Young fits the profile here. He says one of the most important aspects of his job as senior partner will be to represent the firm with clients. Probably some of them will find him unconventional, but his stellar reputation as a lawyer will help him to sell the firm both in the City and worldwide.

When we discuss what else he will do as senior partner, he talks about “binding the partners together”. On the international front, he also discusses the US, which he describes as the “ghost at every feast”. In other words, Lovells faces the same issues as most firms of its size.

Interestingly, though, he explicitly refers to a less pleasant aspect of the job: dealing with underperforming partners. “We’re a lockstep partnership,” says Young. “We have expectations that partners perform to a certain level. There are always going to be issues with partners not coming up to scratch.”

Last year Lovells reintroduced a salaried partnership, partly as a mechanism for dealing with underperforming equity partners, who can now be moved down to a salaried band. Dealing with underperformers will be considerably easier for Young, a major fee-earner and highly respected practitioner, than it was for Walker. But the question is, will he be as tough as Nineham would have been?

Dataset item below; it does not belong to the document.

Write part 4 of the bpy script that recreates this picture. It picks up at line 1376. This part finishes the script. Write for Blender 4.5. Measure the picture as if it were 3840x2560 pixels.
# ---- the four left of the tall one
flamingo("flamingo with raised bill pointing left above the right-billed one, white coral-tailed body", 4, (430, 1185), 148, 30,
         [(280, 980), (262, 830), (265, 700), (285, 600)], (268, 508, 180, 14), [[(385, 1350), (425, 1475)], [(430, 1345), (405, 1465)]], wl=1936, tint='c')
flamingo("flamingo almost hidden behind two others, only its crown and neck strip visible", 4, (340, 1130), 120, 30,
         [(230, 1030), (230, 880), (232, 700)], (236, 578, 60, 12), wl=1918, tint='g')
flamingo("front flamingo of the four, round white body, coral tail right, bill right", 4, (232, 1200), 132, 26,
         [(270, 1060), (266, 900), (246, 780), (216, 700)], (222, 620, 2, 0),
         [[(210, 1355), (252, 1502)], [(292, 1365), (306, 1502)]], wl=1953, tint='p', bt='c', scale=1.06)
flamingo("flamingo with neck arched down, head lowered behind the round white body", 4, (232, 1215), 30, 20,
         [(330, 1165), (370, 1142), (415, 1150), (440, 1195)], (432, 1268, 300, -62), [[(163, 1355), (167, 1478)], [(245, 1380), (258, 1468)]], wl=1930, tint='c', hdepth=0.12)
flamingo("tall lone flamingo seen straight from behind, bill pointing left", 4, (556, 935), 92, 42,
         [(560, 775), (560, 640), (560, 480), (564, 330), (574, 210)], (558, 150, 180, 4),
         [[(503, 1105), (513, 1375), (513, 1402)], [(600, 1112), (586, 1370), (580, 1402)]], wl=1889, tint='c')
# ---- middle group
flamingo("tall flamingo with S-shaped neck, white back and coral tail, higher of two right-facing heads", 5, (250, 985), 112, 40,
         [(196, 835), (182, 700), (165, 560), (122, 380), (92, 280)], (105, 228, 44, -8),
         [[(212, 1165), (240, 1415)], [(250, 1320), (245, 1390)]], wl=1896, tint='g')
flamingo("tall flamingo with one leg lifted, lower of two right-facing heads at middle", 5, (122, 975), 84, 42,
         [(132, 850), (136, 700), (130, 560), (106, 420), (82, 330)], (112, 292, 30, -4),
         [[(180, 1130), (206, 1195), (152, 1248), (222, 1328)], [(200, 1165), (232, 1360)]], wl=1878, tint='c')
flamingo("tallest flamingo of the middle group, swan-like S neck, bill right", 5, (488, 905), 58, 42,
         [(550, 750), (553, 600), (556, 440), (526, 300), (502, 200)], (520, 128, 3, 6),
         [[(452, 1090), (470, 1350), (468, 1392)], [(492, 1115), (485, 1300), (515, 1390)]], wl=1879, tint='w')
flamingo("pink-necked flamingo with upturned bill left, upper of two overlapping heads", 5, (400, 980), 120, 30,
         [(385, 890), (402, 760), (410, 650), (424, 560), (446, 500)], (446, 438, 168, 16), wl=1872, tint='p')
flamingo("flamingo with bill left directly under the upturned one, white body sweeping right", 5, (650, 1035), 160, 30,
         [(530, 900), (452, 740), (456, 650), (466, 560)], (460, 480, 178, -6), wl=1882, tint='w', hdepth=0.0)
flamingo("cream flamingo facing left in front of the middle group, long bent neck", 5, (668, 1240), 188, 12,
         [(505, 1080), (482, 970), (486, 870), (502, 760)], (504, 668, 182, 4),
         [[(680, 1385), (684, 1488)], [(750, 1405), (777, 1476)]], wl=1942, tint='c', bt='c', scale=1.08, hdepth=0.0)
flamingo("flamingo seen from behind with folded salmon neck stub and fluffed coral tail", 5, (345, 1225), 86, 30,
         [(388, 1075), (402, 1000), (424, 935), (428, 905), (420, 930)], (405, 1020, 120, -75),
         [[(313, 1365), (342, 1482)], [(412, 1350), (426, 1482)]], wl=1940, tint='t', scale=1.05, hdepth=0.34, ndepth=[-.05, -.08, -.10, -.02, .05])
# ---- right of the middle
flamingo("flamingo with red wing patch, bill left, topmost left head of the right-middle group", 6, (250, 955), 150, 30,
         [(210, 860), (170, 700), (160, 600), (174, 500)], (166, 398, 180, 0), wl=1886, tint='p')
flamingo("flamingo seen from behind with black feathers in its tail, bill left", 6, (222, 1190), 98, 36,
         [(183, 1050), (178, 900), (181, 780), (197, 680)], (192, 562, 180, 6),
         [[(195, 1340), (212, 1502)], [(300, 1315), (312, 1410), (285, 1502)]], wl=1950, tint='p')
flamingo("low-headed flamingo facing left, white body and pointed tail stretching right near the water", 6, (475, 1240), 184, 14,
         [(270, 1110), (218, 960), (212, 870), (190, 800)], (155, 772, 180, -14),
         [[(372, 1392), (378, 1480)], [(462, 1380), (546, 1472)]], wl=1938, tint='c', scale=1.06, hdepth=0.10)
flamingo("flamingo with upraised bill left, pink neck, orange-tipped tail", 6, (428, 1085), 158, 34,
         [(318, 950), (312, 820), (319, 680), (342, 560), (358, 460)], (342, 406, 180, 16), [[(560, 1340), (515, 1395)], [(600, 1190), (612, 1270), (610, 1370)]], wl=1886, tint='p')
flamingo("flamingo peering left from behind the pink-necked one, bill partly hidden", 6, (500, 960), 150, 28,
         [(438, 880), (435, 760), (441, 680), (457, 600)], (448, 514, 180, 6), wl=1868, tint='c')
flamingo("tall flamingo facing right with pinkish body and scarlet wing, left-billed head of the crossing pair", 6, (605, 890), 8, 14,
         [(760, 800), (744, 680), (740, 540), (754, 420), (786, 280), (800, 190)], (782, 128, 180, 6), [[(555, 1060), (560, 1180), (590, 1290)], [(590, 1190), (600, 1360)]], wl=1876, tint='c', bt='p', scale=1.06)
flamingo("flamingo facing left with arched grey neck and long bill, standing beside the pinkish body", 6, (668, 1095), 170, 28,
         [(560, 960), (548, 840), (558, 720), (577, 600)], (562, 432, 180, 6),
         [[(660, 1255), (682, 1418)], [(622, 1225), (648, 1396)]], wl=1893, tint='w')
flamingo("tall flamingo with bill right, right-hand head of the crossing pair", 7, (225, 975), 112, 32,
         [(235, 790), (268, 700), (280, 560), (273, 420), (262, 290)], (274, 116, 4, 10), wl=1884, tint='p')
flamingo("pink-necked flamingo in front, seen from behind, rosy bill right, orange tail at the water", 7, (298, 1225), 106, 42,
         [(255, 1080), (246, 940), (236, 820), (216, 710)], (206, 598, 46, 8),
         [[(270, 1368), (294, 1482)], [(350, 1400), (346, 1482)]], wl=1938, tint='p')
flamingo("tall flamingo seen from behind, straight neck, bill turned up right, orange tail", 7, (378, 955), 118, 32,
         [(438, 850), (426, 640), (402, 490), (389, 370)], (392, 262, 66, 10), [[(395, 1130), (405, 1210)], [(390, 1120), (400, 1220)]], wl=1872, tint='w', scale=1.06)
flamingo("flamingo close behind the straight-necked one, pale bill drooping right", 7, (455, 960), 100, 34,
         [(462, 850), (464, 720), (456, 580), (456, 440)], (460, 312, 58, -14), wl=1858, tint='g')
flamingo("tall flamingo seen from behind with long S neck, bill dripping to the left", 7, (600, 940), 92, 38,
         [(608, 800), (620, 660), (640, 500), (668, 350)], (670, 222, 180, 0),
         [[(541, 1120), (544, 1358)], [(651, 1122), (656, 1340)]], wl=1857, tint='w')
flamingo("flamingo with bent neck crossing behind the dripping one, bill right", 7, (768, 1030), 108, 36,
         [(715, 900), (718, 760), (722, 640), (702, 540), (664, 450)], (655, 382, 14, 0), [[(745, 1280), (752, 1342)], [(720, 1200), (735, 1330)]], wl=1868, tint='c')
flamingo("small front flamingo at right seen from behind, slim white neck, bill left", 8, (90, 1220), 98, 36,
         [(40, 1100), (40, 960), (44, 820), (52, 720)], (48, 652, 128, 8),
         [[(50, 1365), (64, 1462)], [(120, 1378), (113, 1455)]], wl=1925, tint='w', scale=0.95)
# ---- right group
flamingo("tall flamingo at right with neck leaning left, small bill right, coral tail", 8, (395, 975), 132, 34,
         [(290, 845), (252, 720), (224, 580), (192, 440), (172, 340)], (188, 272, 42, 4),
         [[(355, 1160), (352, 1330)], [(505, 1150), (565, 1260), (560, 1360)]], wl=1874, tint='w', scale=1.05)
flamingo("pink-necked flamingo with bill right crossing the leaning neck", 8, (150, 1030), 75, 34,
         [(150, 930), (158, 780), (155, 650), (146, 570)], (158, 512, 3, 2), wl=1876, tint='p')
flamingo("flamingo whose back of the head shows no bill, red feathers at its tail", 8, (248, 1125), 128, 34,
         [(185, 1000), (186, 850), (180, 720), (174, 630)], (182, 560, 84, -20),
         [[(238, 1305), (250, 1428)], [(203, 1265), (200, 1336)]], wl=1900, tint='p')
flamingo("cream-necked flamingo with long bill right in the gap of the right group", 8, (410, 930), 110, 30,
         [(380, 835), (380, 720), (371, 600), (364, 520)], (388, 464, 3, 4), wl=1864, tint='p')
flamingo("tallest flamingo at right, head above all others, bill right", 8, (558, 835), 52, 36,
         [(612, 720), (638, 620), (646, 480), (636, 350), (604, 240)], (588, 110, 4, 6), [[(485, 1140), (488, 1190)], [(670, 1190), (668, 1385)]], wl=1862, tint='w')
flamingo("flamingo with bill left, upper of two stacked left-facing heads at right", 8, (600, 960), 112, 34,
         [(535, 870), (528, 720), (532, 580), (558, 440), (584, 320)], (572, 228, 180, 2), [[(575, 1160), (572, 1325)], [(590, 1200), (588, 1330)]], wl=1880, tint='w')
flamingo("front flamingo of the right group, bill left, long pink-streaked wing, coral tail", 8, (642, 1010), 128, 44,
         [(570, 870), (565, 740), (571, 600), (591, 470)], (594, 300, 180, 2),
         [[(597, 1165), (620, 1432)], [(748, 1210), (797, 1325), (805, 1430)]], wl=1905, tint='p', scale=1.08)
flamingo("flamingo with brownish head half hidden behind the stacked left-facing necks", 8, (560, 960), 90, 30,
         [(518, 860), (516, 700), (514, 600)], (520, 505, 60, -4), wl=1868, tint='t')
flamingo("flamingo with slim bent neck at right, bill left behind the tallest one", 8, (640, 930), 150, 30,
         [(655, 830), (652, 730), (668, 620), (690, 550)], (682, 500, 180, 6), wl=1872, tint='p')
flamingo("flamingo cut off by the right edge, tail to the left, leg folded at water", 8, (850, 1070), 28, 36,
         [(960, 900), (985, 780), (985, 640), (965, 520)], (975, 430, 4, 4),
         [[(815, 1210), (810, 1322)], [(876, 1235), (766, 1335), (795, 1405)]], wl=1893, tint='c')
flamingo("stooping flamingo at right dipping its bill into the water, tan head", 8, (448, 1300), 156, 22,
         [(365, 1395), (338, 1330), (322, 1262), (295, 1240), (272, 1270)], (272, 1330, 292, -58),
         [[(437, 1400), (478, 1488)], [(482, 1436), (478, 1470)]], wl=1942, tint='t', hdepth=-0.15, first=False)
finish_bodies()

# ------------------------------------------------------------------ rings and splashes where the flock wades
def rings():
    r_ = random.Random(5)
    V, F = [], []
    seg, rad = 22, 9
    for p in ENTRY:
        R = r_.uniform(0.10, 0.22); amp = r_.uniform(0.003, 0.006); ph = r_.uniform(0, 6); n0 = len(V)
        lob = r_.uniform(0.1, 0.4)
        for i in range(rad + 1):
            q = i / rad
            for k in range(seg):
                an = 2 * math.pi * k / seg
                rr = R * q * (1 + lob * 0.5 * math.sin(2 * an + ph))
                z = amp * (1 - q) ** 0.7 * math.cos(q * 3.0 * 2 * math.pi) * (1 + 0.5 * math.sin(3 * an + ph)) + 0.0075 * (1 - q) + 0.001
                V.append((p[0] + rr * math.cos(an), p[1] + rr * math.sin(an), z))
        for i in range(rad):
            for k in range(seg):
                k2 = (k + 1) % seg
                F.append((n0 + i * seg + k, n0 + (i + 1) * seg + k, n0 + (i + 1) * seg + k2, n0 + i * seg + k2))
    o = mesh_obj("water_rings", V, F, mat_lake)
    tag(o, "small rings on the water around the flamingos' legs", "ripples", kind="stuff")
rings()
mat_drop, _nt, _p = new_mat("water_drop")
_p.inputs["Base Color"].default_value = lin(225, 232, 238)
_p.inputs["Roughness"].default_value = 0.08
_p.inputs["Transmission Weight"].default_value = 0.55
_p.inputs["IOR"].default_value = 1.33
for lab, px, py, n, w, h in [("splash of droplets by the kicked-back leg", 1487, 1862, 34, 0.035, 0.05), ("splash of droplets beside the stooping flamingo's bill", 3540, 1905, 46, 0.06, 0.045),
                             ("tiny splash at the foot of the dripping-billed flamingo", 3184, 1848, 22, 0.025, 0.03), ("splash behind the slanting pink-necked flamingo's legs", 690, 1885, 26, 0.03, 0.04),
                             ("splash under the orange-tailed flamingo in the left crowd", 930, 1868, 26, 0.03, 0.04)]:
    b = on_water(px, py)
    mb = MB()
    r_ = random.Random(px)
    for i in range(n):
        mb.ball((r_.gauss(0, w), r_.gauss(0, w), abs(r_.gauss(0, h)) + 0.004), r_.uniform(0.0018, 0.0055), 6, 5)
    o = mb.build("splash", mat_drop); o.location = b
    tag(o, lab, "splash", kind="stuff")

Young’s likely plan after his four-year term is to slip back into the corporate insurance practice for his twighlight years. When his term ends, he will be 51 and, he claims, “my outdoor activities mean I want to be retired while my knees are in good working order”. (I think he is talking about mountaineering here.)

While he is in the senior partner post, Young’s relationship with MacDonagh will be fascinating. Some partners at the firm say they do not get along, others go so far as to say there is an active dislike on at least one side. Characterwise, they are at opposite ends of the spectrum. “We’re very different, but I’m very flexible,” points out Young. “I don’t see that there’ll be any issues going forward.”

MacDonagh is certainly much better dressed. You never know, she may end up being Sybil to Young’s Basil.